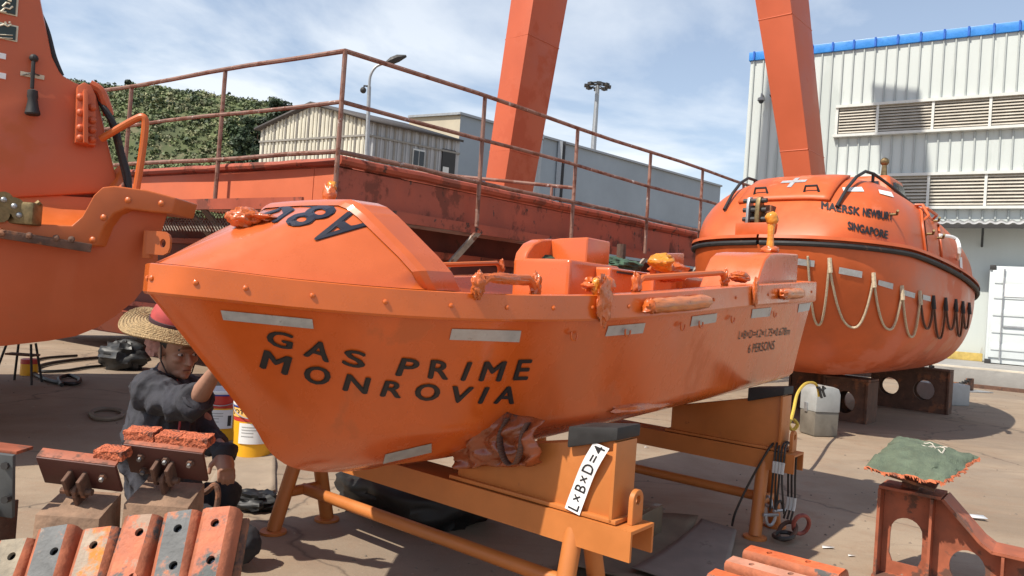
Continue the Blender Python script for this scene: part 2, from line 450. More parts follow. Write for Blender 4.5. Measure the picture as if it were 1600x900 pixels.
g = MB().grid(gfn, 2, 2).build('ground', ground_mat(), None, smooth=None); struct(g)

# ---- white clad hall on the right, with its raised pavement
WD = Vector((.845, -.535, 0)).normalized(); WN = Vector((-WD.y, WD.x, 0)) * -1      # WN faces the camera side
if WN.y > 0: WN = -WN
W0 = PX(1500, 513, 20.8); W0.z = 0
s0 = -6.35; 
hall = thing('clad_hall', 'white metal clad industrial hall with blue roof trim and long louvre windows', 'building', W0, atan2(WD.y, WD.x))
PZ = .40
# local: x along wall (+x toward the right/near), -y faces the camera
pav = MB().box((4, -1.6, PZ/2), (34, 6.4, PZ)).build('pavement', m_concrete, None, bevel=.02); struct(pav)
pav.location = W0; pav.rotation_euler = (0,0,atan2(WD.y, WD.x))
kerb_strip = MB().box((4, -4.72, PZ-.05), (34, .16, .14)).build('pavement_edge', mat('pale_edge', (.52,.47,.38), rough=.8, var=.15, scale=3), None, bevel=.01); struct(kerb_strip)
kerb_strip.location = W0; kerb_strip.rotation_euler = pav.rotation_euler
rail = MB().box((4, -5.35, .04), (34, .10, .08)).build('crane_rail', m_rust, None); struct(rail)
rail.location = W0; rail.rotation_euler = pav.rotation_euler
xr = 16
MB().box(((s0+xr)/2, 6, 4.9), (xr-s0, 12, 9.5)).build('wall', m_white, hall)
# roof trim (sloping roof line follows the gable a little)
MB().box(((s0+xr)/2, 5.97, 9.72), (xr-s0+.1, 12.1, .28)).build('roof_trim', m_blue, hall, bevel=.02)
blue_seam = MB().box((0,0,0), (.05,.05,.28)).build('trim_seam', mat('blue_seam', (.015,.11,.48), rough=.4), hall)
seam_hi = MB().box((0,0,0), (.045,.05,1.0)).build('seam', m_seam, hall, bevel=.008, seg=1)
WY = -.0
first = True
def seam_at(x, z0, z1):
    global first
    c = seam_hi if first else inst(seam_hi, hall); first = False
    c.location = (x, -.022, (z0+z1)/2); c.scale = (1, 1, z1-z0)
bands = [(7.86, 9.58), (5.72, 6.86), (4.36, 4.62)]
x = s0+.12; k = 0
while x < 8.6:
    inwin = x > -3.62
    if inwin:
        for b0, b1 in bands: seam_at(x, b0, b1)
    else: seam_at(x, 4.36 if x > -3.9 else .5, 9.58)
    if k % 2 == 0 and k > 0:
        c = inst(blue_seam, hall, (x, -.10, 9.72))
    x += .30; k += 1
blue_seam.location = (s0+.12, -.10, 9.72)
# louvre windows: rows of bays, slats per bay
def louvre_row(z0, z1, xs):
    for i in range(len(xs)-1):
        a, b = xs[i], xs[i+1]
        MB().box(((a+b)/2, -.015, (z0+z1)/2), (b-a-.06, .03, z1-z0-.06)).build('louvre_backing', m_dark, hall)
        mb = MB(); n = 9
        for k in range(n):
            z = z0 + .08 + (z1-z0-.12)*k/(n-1)
            mb.box(((a+b)/2, -.065, z), (b-a-.07, .015, (z1-z0)/n*1.02), RX(radians(-42)))
        mb.build('louvre_panel', m_louvre, hall)
        MB().box((b, -.06, (z0+z1)/2), (.07, .12, z1-z0)).build('mullion', m_lframe, hall)
    mid = (xs[0]+xs[-1])/2; w = xs[-1]-xs[0]
    MB().box((mid, -.08, z1+.04), (w+.14, .16, .08)).build('window_head', m_lframe, hall)
    MB().box((mid, -.10, z0-.04), (w+.2, .2, .08)).build('window_sill', m_lframe, hall)
    MB().box((xs[0]-.03, -.06, (z0+z1)/2), (.07, .12, z1-z0)).build('mullion', m_lframe, hall)
louvre_row(6.95, 7.78, [-3.55, -2.45, -1.0, .4, 1.8, 3.2, 4.6, 6.0, 7.4])
louvre_row(4.72, 5.62, [-3.55, -2.45, -1.0, .4, 1.8, 3.2, 4.6, 6.0, 7.4])
# awning over the ground floor
mb = MB()
def aw(i, j):
    x = -3.0 + 14*i
    return (x, -.02-1.15*j, 4.32 - .22*j + .03*sin(x*2*pi/.25))
MB().grid(aw, 280, 2).build('awning', mat('awning_sheet', (.36,.36,.36), rough=.6, var=.15, scale=2), hall, solid=.02)
MB().box((4, -1.17, 4.03), (14, .06, .10)).build('awning_fascia', m_dark, hall)
for x in (-2.4, 0.4, 3.2, 6.0):
    MB().tube([(x, -.02, 3.6), (x, -1.1, 4.02)], .03, 6).build('awning_bracket', m_dark, hall)
# yellow / black kerb blocks along the hall
ky = MB().box((0,0,.11), (.95,.22,.22)).build('kerb_block', mat('faded_yellow', (.50,.36,.10), rough=.8, var=.2), hall, bevel=.015)
kk = MB().box((0,0,.11), (.95,.22,.22)).build('kerb_block', mat('faded_black', (.08,.08,.08), rough=.8, var=.3), hall, bevel=.015)
ky.location = (-1.9, -.25, PZ); kk.location = (-.9, -.25, PZ)
for i in range(1, 9):
    inst(ky if i % 2 == 0 else kk, hall, (-1.9+i, -.25, PZ)) if i != 1 else None
# wall cameras
for x in (-5.85, -5.5):
    cmr = thing('security_camera', 'small dome security camera on the hall wall, %s of the pair' % ('left' if x < -5.7 else 'right'), 'camera', hall.matrix_basis @ Vector((0,0,0)), 0, 'cameras on the hall wall')
    cmr.location = W0 + Vector((WD.x*x, WD.y*x, 8.25 if x < -5.7 else 8.4)) + WN*.0; cmr.rotation_euler = (0,0,atan2(WD.y, WD.x))
    MB().tube([(0,-.02,.1),(0,-.3,.12),(0,-.32,.0)], .03, 8).build('arm', m_grey_paint, cmr)
    MB().lathe([(.04,.02),(.11,-.02),(.12,-.1)], 12, None, (0,-.32,0)).build('housing', m_grey_paint, cmr)
    MB().ball((0,-.32,-.11), .09).build('lens_dome', m_glass, cmr)
# white container doors standing against the hall
ct = thing('shipping_container', 'white steel shipping container with lock rods and a paper notice', 'container', W0 + WD*.62 + WN*1.15, atan2(WD.y, WD.x)); ct.location.z = PZ
m_ctn = mat('container_white', (.62,.66,.66), rough=.5, var=.06, scale=1.5, rust=(.45,.38,.30), rscale=5, ramt=.70)
MB().box((1.22, .5, 1.3), (2.44, 1.0, 2.56)).build('body', m_ctn, ct, bevel=.02)
for i in range(2):
    d = MB().box((.62+i*1.2, -.02, 1.32), (1.12, .05, 2.3)).build('door', m_ctn, ct, bevel=.012)
    for z in (.45, .9, 1.35, 1.8, 2.2):
        MB().box((.62+i*1.2, -.055, z), (1.02, .03, .16)).build('rib', m_ctn, d, bevel=.01)
    for x in (.32, .92):
        MB().tube([(x+i*1.2, -.09, .1), (x+i*1.2, -.09, 2.5)], .022, 8).build('lock_rod', m_steel, d)
    MB().box((.6+i*1.2, -.10, 1.0), (.5,.03,.04)).build('handle', m_steel, d)
MB().box((.55, -.085, 1.95), (.42, .01, .34)).build('paper_notice', m_whitepaint, ct)
for x in (.06, 2.38):
    for z in (.06, 2.54): MB().box((x, .02, z), (.14, .14, .12)).build('corner_casting', m_dark, ct, bevel=.01)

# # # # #

_What is expected_:
Leave the pictures out and please restate exactly the lines running from the start of the material through the one with "None, smooth=None); struct(g)".

_Exercise result_:
Continue the Blender Python script for this scene: part 2, from line 450. More parts follow. Write for Blender 4.5. Measure the picture as if it were 1600x900 pixels.
g = MB().grid(gfn, 2, 2).build('ground', ground_mat(), None, smooth=None); struct(g)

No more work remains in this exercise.